One game farmer said to me, “If you want to keep a Waterbuck on your property, the best is to release it on your neighbour’s farm and rest assured they will break into your farm and be happy to stay.”  


Habitat loss caused by human encroachment, the construction of roads, development of new settlements and clearing of land for agricultural crops all lead to the fragmentation of precious wildlife habitat which impacts on all wildlife.

In some marginal Waterbuck habitat areas they can become very prone to excessive tick loads especially during extended dry weather patterns. This may lead to anaemia and eventual death.  


These big, bulky solid animals should be treated with respect and never hunted with any rifle less than a 300 calibre. Many professional hunters would go so far as to recommend a .375 calibre if the option was available. Familiarity with your rifle or bow and good marksmanship always play a major role in the success of your hunt.

Wounded Waterbuck are difficult to track as the thick shaggy coat tends to absorb the blood making it very difficult to follow or even find a blood spoor. Should you ever be in such an unfortunate situation, stop and listen on a regular basis as Waterbuck are very heavy on their hooves compared to other antelope. Their noisy, somewhat clumsy movement often leads to them dislodging small stones and giving away their position. 

Never underestimate a Waterbuck’s aggression when wounded. An associate of mine has been charged and chased round and round a tree on more than one occasion. Always be ready for the unexpected.        


For many years the venison from a Waterbuck has been regarded as not really palatable.
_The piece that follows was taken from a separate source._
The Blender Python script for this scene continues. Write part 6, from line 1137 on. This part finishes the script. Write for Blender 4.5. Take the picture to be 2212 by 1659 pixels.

This fallacy probably arose from the smelly oily secretion found on the animal’s hair. This unpleasant greasy substance with a musky odour reputedly taints the meat.   

For some the jury is still out and many will not touch this meat. The secret is to ensure that the fur does not touch the meat while skinning. If special precautions are taken while skinning the animal, this meat can be sold for human consumption and nobody will be none the wiser regarding the taste of this venison. Waterbuck venison is now packaged and sold accordingly and no longer sold or disguised as salami (cured sausage), in homemade boerewors (farmer sausage) or biltong (a type of salted jerky).